One of the 'little' things which is (to me) a telltale note on that, is the fact that the oil filter is at the front of the engine, and has a molded oil 'spout' under it so that when you take off the old filter (which can be done so easily), it channels the drips away from everything else.
Though I have installed a receiver hitch, the way the ball hole in the rear bumper is set up, it disperses into the frame, and not on the bumper.
I reckon that's probably enough for the moment.
http://members.aol.com/bsbets/truck/intake1.jpg
I’m looking for a speed censer The one that goes in the back axel
for a 1999 dodge ram 350 5.9 diesel but I live in the uk ? or do you no of any wear I could get one from mail order?
Thanks for your time
Dave,
preey, "Dodge Ram Owners: Problems & Solutions" #1783, 14 Jun 2005 6:02 pm
Good Lock, Dick
-Electrical
-Powertrain Control
-Vehicle Speed Sensor
I'm not sure that it is the part you are looking for but you can "click" on the "?" under the price and send them an E-mail.
Good luck, Dick
If I recall correctly, the original Wrangler RT/Ss have several continous rubber strips around their circumfrence. The Kumho Venture ATs also have continous rubber around them.

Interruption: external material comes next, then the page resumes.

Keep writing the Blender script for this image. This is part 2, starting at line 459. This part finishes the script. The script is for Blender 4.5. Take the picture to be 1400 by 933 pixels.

Before blaming the tires, make SURE that you have the PSI up at the max allowable. (see sidewall on tires) That is the very best way to get the most MPG out of your tires. Of course, one must sacrifice "ride quality" for MPG... there is nothing free in this world.
My research for tires to put on my Dakota led me to the only obvious choice.
Nokian Vattiva They are perhaps the very pest choice for a road/snow tire for the Dakota. They are FAARR better than the Wrangler R/Ts. They are NOT available at 'tirerack.com" either.
When I am looking for MPG -- I take my wifes family car... it gets over 50 MPG all day long on the highway. It is SOOOO NICE to get over 650 miles per tank of fuel. It is crazy that most people are not driving turbocharged diesel engines.... Europe has already switched over to this superiour power source.